══ Dataset extract ══
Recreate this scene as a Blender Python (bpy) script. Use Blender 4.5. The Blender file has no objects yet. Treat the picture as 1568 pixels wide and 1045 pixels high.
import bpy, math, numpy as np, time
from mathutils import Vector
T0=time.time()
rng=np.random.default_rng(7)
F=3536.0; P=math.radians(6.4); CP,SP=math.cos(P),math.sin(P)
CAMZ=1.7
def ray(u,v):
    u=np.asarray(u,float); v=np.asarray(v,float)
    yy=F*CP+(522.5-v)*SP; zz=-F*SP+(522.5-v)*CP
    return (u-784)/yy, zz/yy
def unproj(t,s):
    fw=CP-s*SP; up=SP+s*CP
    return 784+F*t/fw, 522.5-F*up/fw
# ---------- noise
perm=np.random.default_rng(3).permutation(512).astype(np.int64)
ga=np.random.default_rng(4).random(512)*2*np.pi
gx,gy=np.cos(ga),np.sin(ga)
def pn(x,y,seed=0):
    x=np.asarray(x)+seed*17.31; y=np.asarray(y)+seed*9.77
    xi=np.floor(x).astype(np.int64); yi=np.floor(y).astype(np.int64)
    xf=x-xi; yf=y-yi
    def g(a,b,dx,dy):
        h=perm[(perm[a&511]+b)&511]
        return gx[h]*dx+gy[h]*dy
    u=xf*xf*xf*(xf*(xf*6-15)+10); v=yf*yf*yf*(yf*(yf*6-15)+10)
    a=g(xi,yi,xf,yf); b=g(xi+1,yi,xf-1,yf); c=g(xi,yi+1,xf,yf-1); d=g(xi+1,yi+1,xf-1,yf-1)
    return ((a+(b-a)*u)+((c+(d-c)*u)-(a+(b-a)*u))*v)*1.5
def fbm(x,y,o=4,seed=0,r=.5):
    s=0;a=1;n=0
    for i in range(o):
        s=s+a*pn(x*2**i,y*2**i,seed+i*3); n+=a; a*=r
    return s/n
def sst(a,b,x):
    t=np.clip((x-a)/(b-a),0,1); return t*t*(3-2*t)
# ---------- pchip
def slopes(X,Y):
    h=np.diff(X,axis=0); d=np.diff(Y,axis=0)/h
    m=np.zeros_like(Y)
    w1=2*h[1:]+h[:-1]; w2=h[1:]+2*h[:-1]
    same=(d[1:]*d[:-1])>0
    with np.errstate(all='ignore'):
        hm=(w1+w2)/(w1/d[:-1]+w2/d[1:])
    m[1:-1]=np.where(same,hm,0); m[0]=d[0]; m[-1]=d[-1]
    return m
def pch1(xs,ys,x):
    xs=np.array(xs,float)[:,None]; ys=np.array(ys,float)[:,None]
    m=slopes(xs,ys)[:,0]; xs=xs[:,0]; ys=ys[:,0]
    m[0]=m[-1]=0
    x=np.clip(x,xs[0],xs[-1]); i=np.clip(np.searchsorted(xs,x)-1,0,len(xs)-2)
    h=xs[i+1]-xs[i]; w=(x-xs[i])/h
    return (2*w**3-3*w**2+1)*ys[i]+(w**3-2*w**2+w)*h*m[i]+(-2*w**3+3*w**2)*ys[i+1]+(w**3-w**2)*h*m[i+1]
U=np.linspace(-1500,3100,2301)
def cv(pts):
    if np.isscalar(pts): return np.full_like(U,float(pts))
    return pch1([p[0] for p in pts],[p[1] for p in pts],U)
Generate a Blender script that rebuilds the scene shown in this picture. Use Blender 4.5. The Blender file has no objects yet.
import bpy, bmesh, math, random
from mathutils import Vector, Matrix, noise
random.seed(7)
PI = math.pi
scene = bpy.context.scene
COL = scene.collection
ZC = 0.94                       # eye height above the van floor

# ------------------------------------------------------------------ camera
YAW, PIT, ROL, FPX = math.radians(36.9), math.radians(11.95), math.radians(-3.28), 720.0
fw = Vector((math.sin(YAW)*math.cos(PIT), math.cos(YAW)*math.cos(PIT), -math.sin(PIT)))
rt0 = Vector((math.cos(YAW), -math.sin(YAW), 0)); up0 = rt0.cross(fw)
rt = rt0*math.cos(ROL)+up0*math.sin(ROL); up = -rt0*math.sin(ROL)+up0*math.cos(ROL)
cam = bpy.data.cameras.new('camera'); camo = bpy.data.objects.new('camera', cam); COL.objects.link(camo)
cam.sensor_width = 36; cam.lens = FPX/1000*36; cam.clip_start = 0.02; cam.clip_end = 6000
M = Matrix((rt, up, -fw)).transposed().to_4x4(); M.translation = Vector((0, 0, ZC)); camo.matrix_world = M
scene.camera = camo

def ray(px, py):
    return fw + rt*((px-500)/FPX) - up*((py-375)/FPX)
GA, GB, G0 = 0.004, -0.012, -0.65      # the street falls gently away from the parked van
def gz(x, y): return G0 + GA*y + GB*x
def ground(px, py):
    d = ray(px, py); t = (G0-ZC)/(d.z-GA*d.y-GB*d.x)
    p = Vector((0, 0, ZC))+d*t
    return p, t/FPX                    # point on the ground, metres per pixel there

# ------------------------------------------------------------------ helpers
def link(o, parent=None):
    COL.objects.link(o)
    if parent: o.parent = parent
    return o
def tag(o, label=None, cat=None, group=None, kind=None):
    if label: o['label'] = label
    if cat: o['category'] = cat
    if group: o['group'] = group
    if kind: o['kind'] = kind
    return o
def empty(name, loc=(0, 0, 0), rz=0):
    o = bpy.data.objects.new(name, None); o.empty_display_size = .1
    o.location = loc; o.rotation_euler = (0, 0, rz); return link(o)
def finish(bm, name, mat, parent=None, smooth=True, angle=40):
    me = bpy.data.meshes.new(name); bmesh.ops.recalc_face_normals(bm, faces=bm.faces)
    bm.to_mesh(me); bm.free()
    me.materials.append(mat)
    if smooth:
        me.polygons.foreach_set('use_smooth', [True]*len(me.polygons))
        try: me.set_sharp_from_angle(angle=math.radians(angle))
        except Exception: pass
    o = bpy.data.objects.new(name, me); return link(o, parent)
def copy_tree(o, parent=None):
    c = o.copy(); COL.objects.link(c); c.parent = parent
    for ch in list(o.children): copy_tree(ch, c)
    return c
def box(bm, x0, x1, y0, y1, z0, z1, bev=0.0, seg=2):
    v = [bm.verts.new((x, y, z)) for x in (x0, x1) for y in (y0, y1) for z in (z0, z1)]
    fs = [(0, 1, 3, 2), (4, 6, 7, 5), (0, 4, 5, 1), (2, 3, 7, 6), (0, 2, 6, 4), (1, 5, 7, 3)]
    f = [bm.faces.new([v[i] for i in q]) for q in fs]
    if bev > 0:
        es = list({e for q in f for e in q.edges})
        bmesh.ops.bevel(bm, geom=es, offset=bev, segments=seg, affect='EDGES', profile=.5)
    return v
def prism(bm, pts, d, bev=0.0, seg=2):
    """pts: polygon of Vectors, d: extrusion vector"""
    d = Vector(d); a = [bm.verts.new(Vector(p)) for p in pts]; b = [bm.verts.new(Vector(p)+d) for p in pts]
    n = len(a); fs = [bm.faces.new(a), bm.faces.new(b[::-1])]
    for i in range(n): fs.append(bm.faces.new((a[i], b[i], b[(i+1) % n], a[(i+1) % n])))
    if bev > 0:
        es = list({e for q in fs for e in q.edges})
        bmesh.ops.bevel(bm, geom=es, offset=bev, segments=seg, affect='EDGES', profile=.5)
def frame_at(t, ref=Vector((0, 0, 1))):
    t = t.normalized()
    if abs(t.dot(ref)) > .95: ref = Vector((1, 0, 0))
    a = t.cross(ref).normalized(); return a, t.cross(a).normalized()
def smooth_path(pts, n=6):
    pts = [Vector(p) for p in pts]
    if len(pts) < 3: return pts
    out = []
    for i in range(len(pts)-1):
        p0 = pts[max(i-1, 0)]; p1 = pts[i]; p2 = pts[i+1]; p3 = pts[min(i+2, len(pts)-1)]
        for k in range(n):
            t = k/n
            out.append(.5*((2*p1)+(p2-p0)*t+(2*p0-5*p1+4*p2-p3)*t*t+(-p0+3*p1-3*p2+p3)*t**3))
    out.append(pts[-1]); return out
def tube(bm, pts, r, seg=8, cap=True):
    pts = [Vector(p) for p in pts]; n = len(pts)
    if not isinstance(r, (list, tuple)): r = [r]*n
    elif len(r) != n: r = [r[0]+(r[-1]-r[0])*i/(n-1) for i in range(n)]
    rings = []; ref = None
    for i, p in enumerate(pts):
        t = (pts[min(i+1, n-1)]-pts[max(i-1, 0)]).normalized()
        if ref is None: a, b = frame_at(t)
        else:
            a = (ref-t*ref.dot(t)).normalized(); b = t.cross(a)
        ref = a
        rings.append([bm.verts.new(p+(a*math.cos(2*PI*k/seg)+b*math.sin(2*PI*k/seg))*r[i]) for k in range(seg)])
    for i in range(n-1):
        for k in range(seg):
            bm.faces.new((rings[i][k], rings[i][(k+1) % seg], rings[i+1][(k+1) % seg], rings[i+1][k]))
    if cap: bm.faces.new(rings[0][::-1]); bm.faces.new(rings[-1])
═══
→ **What this task involves**: Take the line containing "Generate a Blender" and the line containing "the van floor". Write out both and all lines between, exactly, and nothing more.

→ **The reply**:
Generate a Blender script that rebuilds the scene shown in this picture. Use Blender 4.5. The Blender file has no objects yet.
import bpy, bmesh, math, random
from mathutils import Vector, Matrix, noise
random.seed(7)
PI = math.pi
scene = bpy.context.scene
COL = scene.collection
ZC = 0.94                       # eye height above the van floor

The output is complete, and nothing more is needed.